But the premise is that modern offenses can run roughshod through an undersized academy defense. Army picked off Murray and stopped them from scoring from 3-1 and 4-1 in that half. Army’s D hung with one of the best offenses of the year that game.
But can you imagine what TCU’s D would look like if Patterson only had to defend 5-6 drives a game.
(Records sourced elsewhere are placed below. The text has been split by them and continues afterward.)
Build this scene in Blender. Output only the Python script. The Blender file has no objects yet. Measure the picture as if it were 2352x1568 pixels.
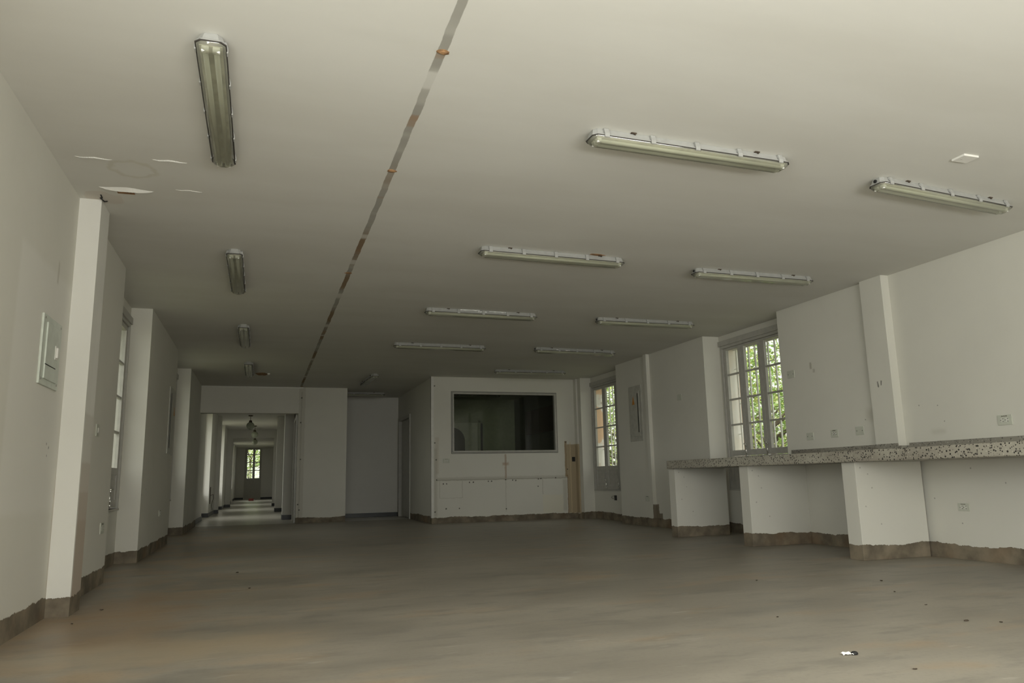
import bpy, bmesh, math, random
from mathutils import Vector, Matrix
random.seed(7)
SC = bpy.context.scene
C = SC.collection

# ---------------------------------------------------------------- camera
F_PX = 1736.125
YAW, PITCH, ROLL = (math.radians(a) for a in (18.3463, 10.2869, -1.2194))
cam_d = bpy.data.cameras.new('camera'); cam = bpy.data.objects.new('camera', cam_d); C.objects.link(cam)
cam_d.sensor_fit = 'HORIZONTAL'; cam_d.sensor_width = 36.0
cam_d.lens = 36.0 * F_PX / 2352.0
cam_d.clip_start = 0.05; cam_d.clip_end = 200
cy, sy, cp, sp, cr, sr = math.cos(YAW), math.sin(YAW), math.cos(PITCH), math.sin(PITCH), math.cos(ROLL), math.sin(ROLL)
fw = Vector((sy*cp, cy*cp, sp)); rt = Vector((cy, -sy, 0)); up = rt.cross(fw)
rr = cr*rt + sr*up; uu = -sr*rt + cr*up
M = Matrix((rr, uu, -fw)).transposed().to_4x4(); M.translation = Vector((0, 0, 0.745))
cam.matrix_world = M
SC.camera = cam

# ---------------------------------------------------------------- light and exposure
SC.view_settings.view_transform = 'Standard'; SC.view_settings.look = 'None'
SC.view_settings.exposure = 0.0; SC.view_settings.gamma = 1.0
SC.view_settings.use_curve_mapping = False
SC.cycles.max_bounces = 14; SC.cycles.diffuse_bounces = 8; SC.cycles.transparent_max_bounces = 16
SC.cycles.glossy_bounces = 3; SC.cycles.caustics_reflective = False; SC.cycles.caustics_refractive = False
SC.cycles.use_denoising = True
SC.cycles.sample_clamp_indirect = 6.0
w = bpy.data.worlds.new('overcast_sky'); SC.world = w; w.use_nodes = True
wn = w.node_tree; wn.nodes.clear()
wo = wn.nodes.new('ShaderNodeOutputWorld'); wb = wn.nodes.new('ShaderNodeBackground')
wt = wn.nodes.new('ShaderNodeTexCoord'); ws = wn.nodes.new('ShaderNodeSeparateXYZ'); wr = wn.nodes.new('ShaderNodeValToRGB')
wn.links.new(wt.outputs['Generated'], ws.inputs[0]); wn.links.new(ws.outputs[2], wr.inputs[0])
wr.color_ramp.elements[0].position = 0.0; wr.color_ramp.elements[0].color = (0.72, 0.73, 0.67, 1)
wr.color_ramp.elements[1].position = 0.8; wr.color_ramp.elements[1].color = (1.0, 1.0, 0.94, 1)
# the overcast sky is brighter on the left (-X) side of the building
wm = wn.nodes.new('ShaderNodeMapRange'); wn.links.new(ws.outputs[0], wm.inputs['Value'])
wm.inputs['From Min'].default_value = -1.0; wm.inputs['From Max'].default_value = 1.0; wm.inputs['To Min'].default_value = 2.3; wm.inputs['To Max'].default_value = 1.0
wv = wn.nodes.new('ShaderNodeVectorMath'); wv.operation = 'SCALE'
wn.links.new(wr.outputs[0], wv.inputs[0]); wn.links.new(wm.outputs['Result'], wv.inputs['Scale']); wn.links.new(wv.outputs[0], wb.inputs[0]); WORLD = 1.92; wb.inputs[1].default_value = WORLD
wn.links.new(wb.outputs[0], wo.inputs[0])

def portal(name, loc, rot, sx, sy_):
    l = bpy.data.lights.new(name, 'AREA'); l.shape = 'RECTANGLE'; l.size = sx; l.size_y = sy_
    l.cycles.is_portal = True
    o = bpy.data.objects.new(name, l); C.objects.link(o); o.location = loc; o.rotation_euler = rot
    return o
H90 = math.pi/2
# area lamps emit along local -Z
def daylight(name, loc, rot, sx, sy_, power, col):
    o = portal(name, loc, rot, sx, sy_); l = o.data; l.cycles.is_portal = False; l.energy = power; l.color = col
    return o
# area lamps added behind and beside the camera, standing in for daylight
P_UPFILL, P_REAR, P_LEFT, P_RIGHT = 1450.0, 124.0, 130.0, 1.0
daylight('upward_fill', (2.0, -4.3, -0.25), (math.pi, 0, 0), 7.0, 3.0, P_UPFILL, (1.0, 1.0, 0.98))  # added up-facing lamp brightening the near ceiling; no terrace is modelled
daylight('daylight_rear', (1.1, -2.40, 1.35), (H90, 0, 0), 3.8, 2.3, P_REAR, (1.0, 0.985, 0.925))
daylight('side_fill_left', (-1.10, 0.0, 1.35), (H90, 0, -H90), 2.4, 2.2, P_LEFT, (0.97, 1.0, 0.95))  # added fill lamp in the unseen left opening, brightens the right wall
daylight('side_fill_right', (5.60, 1.4, 1.5), (H90, 0, H90), 2.4, 1.9, P_RIGHT, (0.95, 1.0, 0.93))  # added weak fill lamp; the right wall has no opening here
for yc in (7.76, 12.07, 18.72, 24.6, 30.4, 37.0):
    portal('daylight_left', (-1.74, yc, 1.49), (H90, 0, -H90), 1.5, 1.9)
for yc in (7.96, 12.22):
    portal('daylight_right', (6.09, yc, 1.49), (H90, 0, H90), 1.5, 1.9)
portal('daylight_end', (-0.37, 41.3, 1.7), (-H90, 0, 0), 0.9, 1.6)

CEIL = 2.585
XL, XLb, XLc, XLd = -1.172, -1.158, -1.140, -1.112       # left wall faces, bay by bay
XR, XRN = 5.61, 5.645                                     # right wall faces
YF, YB = 15.22, 13.28                                     # far wall, panel wall

# ---------------------------------------------------------------- node helpers
class NT:
    def __init__(s, name):
        s.m = bpy.data.materials.new(name); s.m.use_nodes = True; s.t = s.m.node_tree
        s.t.nodes.clear(); s.out = s.n('ShaderNodeOutputMaterial')
    def n(s, k, **kw):
        x = s.t.nodes.new(k)
        for a, b in kw.items(): setattr(x, a, b)
        return x
    def l(s, a, b): s.t.links.new(a, b)
    def put(s, sock, v):
        if isinstance(v, bpy.types.NodeSocket): s.l(v, sock)
        elif isinstance(v, tuple) and len(v) == 3 and sock.type == 'RGBA': sock.default_value = (*v, 1)
        else: sock.default_value = v
    def math(s, op, a, b=0.0, c=None):
        x = s.n('ShaderNodeMath', operation=op); s.put(x.inputs[0], a); s.put(x.inputs[1], b)
        if c is not None: s.put(x.inputs[2], c)
        return x.outputs[0]
    def step(s, v, a, b):          # smooth 0->1 as v goes a->b (a may exceed b)
        x = s.n('ShaderNodeMapRange', interpolation_type='SMOOTHSTEP')
        s.put(x.inputs['Value'], v)
        if a <= b: lo, hi, o0, o1 = a, b, 0.0, 1.0
        else: lo, hi, o0, o1 = b, a, 1.0, 0.0
        x.inputs['From Min'].default_value = lo; x.inputs['From Max'].default_value = hi
        x.inputs['To Min'].default_value = o0; x.inputs['To Max'].default_value = o1
        return x.outputs['Result']
    def mix(s, f, a, b):
        x = s.n('ShaderNodeMix', data_type='RGBA'); s.put(x.inputs[0], f); s.put(x.inputs[6], a); s.put(x.inputs[7], b)
        return x.outputs[2]
    def noise(s, vec, scale, detail=3.0, rough=0.55):
        x = s.n('ShaderNodeTexNoise'); s.put(x.inputs['Vector'], vec)
        x.inputs['Scale'].default_value = scale; x.inputs['Detail'].default_value = detail; x.inputs['Roughness'].default_value = rough
        return x.outputs[0]
    def scale(s, vec, sc):
        x = s.n('ShaderNodeVectorMath', operation='MULTIPLY'); s.put(x.inputs[0], vec); x.inputs[1].default_value = sc
        return x.outputs[0]
    def pos(s):
        g = s.n('ShaderNodeNewGeometry'); q = s.n('ShaderNodeSeparateXYZ'); s.l(g.outputs['Position'], q.inputs[0])
        return g.outputs['Position'], q.outputs[0], q.outputs[1], q.outputs[2]
    def rect(s, u, v, u0, u1, v0, v1, e=0.006):
        a = s.math('MULTIPLY', s.step(u, u0-e, u0+e), s.step(u, u1+e, u1-e))
        b = s.math('MULTIPLY', s.step(v, v0-e, v0+e), s.step(v, v1+e, v1-e))
        return s.math('MULTIPLY', a, b)
    def bump(s, h, strength=0.2, dist=0.01):
        x = s.n('ShaderNodeBump'); s.put(x.inputs['Height'], h); x.inputs['Strength'].default_value = strength; x.inputs['Distance'].default_value = dist
        return x.outputs[0]
    def bsdf(s, col, rough=0.6, metal=0.0, spec=0.4, normal=None, trans=0.0, alpha=None):
        b = s.n('ShaderNodeBsdfPrincipled'); s.put(b.inputs['Base Color'], col); s.put(b.inputs['Roughness'], rough)
        b.inputs['Metallic'].default_value = metal; b.inputs['Specular IOR Level'].default_value = spec
        if normal is not None: s.l(normal, b.inputs['Normal'])
        s.l(b.outputs[0], s.out.inputs[0])
        return b

WHITE = (0.63, 0.618, 0.56)
CONC = (0.205, 0.172, 0.125)

def flat(name, col, rough=0.6, metal=0.0, spec=0.4, var=0.06, vs=14.0):
    t = NT(name); p, x, y, z = t.pos()
    n = t.noise(p, vs, 3)
    c = t.mix(t.step(n, 0.35, 0.7), tuple(min(1, v*(1+var)) for v in col), tuple(v*(1-var) for v in col))
    t.bsdf(c, rough, metal, spec)
    return t.m

def paint(name, axis, marks=(), skirt=0.12, base=WHITE, extra=None):
    """white wall paint ending in a ragged edge above a strip of bare render; marks = (u0,u1,z0,z1,colour,strength[,edge])"""
    t = NT(name); p, x, y, z = t.pos(); u = y if axis == 'Y' else x
    big = t.noise(p, 0.9, 4); fine = t.noise(p, 11, 4)
    col = t.mix(t.step(big, 0.35, 0.7), base, tuple(c*0.95 for c in base))
    col = t.mix(t.math('MULTIPLY', t.step(fine, 0.55, 0.75), 0.05), col, (0.5, 0.47, 0.38))
    wob = t.math('MULTIPLY', t.math('SUBTRACT', fine, 0.5), 0.03)
    ud = t.math('ADD', u, wob); zd = t.math('ADD', z, wob)
    for mk in marks:
        u0, u1, z0, z1, c, st = mk[:6]; e = mk[6] if len(mk) > 6 else 0.006
        m = t.math('MULTIPLY', t.rect(ud, zd, u0, u1, z0, z1, e), st)
        col = t.mix(m, col, c)
    h = fine
    if skirt:
        jag = t.math('ADD', t.noise(t.scale(p, (1, 1, 0.35)), 2.1, 8, 0.72), t.math('MULTIPLY', t.math('SUBTRACT', t.noise(t.scale(p, (1, 1, 0.5)), 26, 4, 0.7), 0.5), 0.22))
        zz = t.math('ADD', z, t.math('MULTIPLY', t.math('SUBTRACT', jag, 0.5), 0.11))
        m = t.step(zz, skirt+0.0015, skirt-0.0015)
        cn = t.noise(p, 5, 5)
        cc = t.mix(t.step(cn, 0.3, 0.72), tuple(c*0.55 for c in CONC), tuple(c*1.2 for c in CONC))
        cc = t.mix(t.math('MULTIPLY', t.step(t.noise(p, 1.7, 2), 0.5, 0.7), 0.45), cc, (0.23, 0.145, 0.08))
        col = t.mix(m, col, cc)
        h = t.math('SUBTRACT', t.math('MULTIPLY', fine, 0.12), t.math('MULTIPLY', m, 1.0))
        t.bsdf(col, 0.7, 0, 0.25, t.bump(h, 0.5, 0.006))
    else:
        t.bsdf(col, 0.7, 0, 0.25, t.bump(h, 0.06, 0.01))
    return t.m

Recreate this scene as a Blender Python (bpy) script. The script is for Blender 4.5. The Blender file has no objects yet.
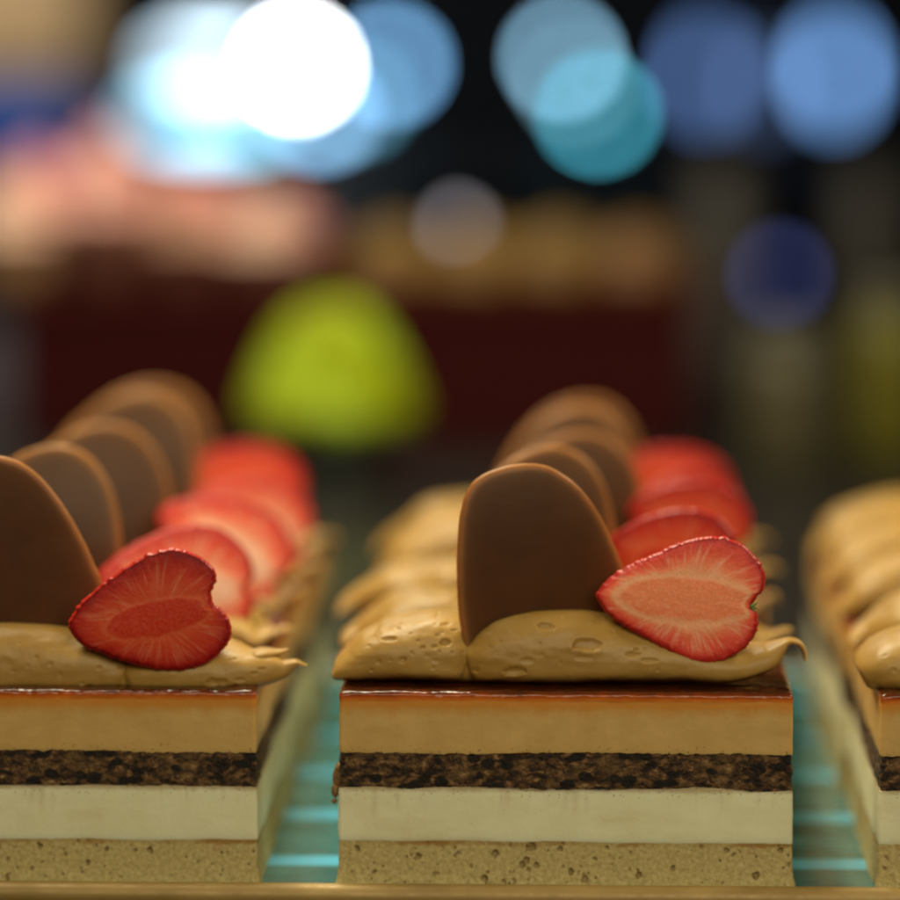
import bpy, math, random
import numpy as np
from mathutils import Vector, Matrix

random.seed(7)
CM = 0.01
scene = bpy.context.scene
COL = scene.collection

# ------------------------------------------------------------------ camera
D = 75.0                                  # cm from lens to the front row of slices
W = 17.61 / 75.0                          # frame width / distance
VX, VY = 572.0, -10.0                     # where the rows of slices run to
tx, ty = (VX - 450) / 900 * W, (450 - VY) / 900 * W
pitch = math.atan(ty)
yaw = math.atan(tx / math.sqrt(1 + ty * ty))
ROT = (Matrix.Rotation(yaw, 3, 'Z') @ Matrix.Rotation(math.pi / 2 - pitch, 3, 'X'))


def ray(px, py):
    return ROT @ Vector(((px - 450) / 900 * W, (450 - py) / 900 * W, -1.0))


r0 = ray(565, 885)
CAM = Vector((-r0.x * D / r0.y, -D, -r0.z * D / r0.y))


def at(px, py, y):
    """point (cm) of the plane at depth y that the photograph shows at px, py"""
    r = ray(px, py)
    return CAM + r * ((y - CAM.y) / r.y)


cd = bpy.data.cameras.new('camera')
cam = bpy.data.objects.new('camera', cd)
COL.objects.link(cam)
cam.matrix_world = Matrix.Translation(CAM * CM) @ ROT.to_4x4()
cd.sensor_fit = 'HORIZONTAL'
cd.sensor_width = 24.0
cd.lens = 24.0 / W
cd.clip_start, cd.clip_end = 0.02, 60
cd.dof.use_dof = True
cd.dof.focus_distance = 0.7545
cd.dof.aperture_fstop = cd.lens / 30.0     # a 3 cm entrance pupil
scene.camera = cam

# ------------------------------------------------------------------ noise
_rs = np.random.RandomState(3)
_perm = _rs.permutation(256)
_perm = np.concatenate([_perm, _perm, _perm])
_grad = _rs.normal(size=(256, 3))
_grad /= np.linalg.norm(_grad, axis=1)[:, None]


def pnoise(p):
    p = np.asarray(p, float)
    i = np.floor(p).astype(int)
    f = p - i
    u = f * f * f * (f * (f * 6 - 15) + 10)
    i &= 255
    out = 0
    for dx in (0, 1):
        for dy in (0, 1):
            for dz in (0, 1):
                h = _perm[_perm[_perm[i[..., 0] + dx] + i[..., 1] + dy] + i[..., 2] + dz]
                g = _grad[h]
                d = f - np.array([dx, dy, dz])
                w = ((u[..., 0] if dx else 1 - u[..., 0]) * (u[..., 1] if dy else 1 - u[..., 1])
                     * (u[..., 2] if dz else 1 - u[..., 2]))
                out = out + w * (g * d).sum(-1)
    return out * 1.6


def fbm(p, oct=4, gain=0.5):
    p = np.asarray(p, float)
    a, s, o = 1.0, 0, 0
    for k in range(oct):
        o = o + a * pnoise(p * (2.03 ** k) + 17.3 * k)
        s += a
        a *= gain
    return o / s


# ------------------------------------------------------------------ mesh helpers (all in cm)
def make_mesh(name, verts, faces, mats, mat_ids=None, smooth=True, attrs=None):
    me = bpy.data.meshes.new(name)
    v = np.asarray(verts, float) * CM
    me.from_pydata([tuple(q) for q in v], [], [tuple(int(k) for k in f) for f in faces])
    for m in mats:
        me.materials.append(m)
    if mat_ids is not None:
        me.polygons.foreach_set('material_index', np.asarray(mat_ids, np.int32))
    me.polygons.foreach_set('use_smooth', np.full(len(me.polygons), smooth, bool))
    for an, av in (attrs or {}).items():
        av = np.asarray(av, np.float32)
        if av.ndim == 1:
            me.attributes.new(an, 'FLOAT', 'POINT').data.foreach_set('value', av)
        else:
            me.attributes.new(an, 'FLOAT_VECTOR', 'POINT').data.foreach_set('vector', av.ravel())
    me.update()
    return me


def grid_faces(nu, nv, wu=False, wv=False, off=0):
    iu = np.arange(nu if wu else nu - 1)
    iv = np.arange(nv if wv else nv - 1)
    a, b = np.meshgrid(iu, iv, indexing='ij')
    a2, b2 = (a + 1) % nu, (b + 1) % nv
    f = np.stack([a * nv + b, a2 * nv + b, a2 * nv + b2, a * nv + b2], -1).reshape(-1, 4) + off
    return f.tolist()


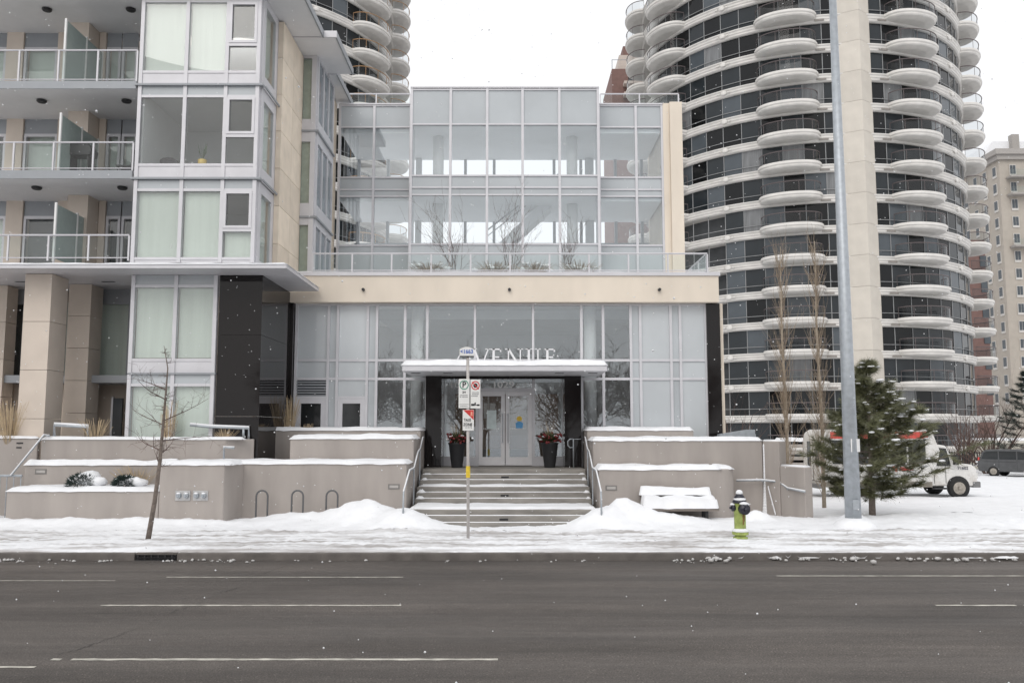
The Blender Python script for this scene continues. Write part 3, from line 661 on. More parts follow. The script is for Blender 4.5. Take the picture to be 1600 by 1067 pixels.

With Sewo at FB and Jet, Barlow and Foster at HB last year?
ou ran 40 plays in that game and gained 355 yards, they never had an offensive series that lasted longer than 4:30
their first 3 drives of the game went 6 plays and 68 yards for a td, 6 plays for 65 yards for a td, and 4 plays for 66 yards and a td. those three drives lasted barely 6 minutes and their only other series in the 1st half started inside their 20 with less than a minute to go in the half.
ou did run roughshod through the army defense in the first half. the problem was ou defensively couldn't get army off the field in a more timely fashion.
2nd half starts with an 8 yard gain and then murray throws and interception. their long drive took 9 plays to go 78 yards and last just over 4 minutes and that was followed up by a drive in which ou missed what would have been the winning 33 yard field goal.
their is no doubt the army style of offense benefits their defense and they benefit from teams preparing for an offense they don't see on a regular basis.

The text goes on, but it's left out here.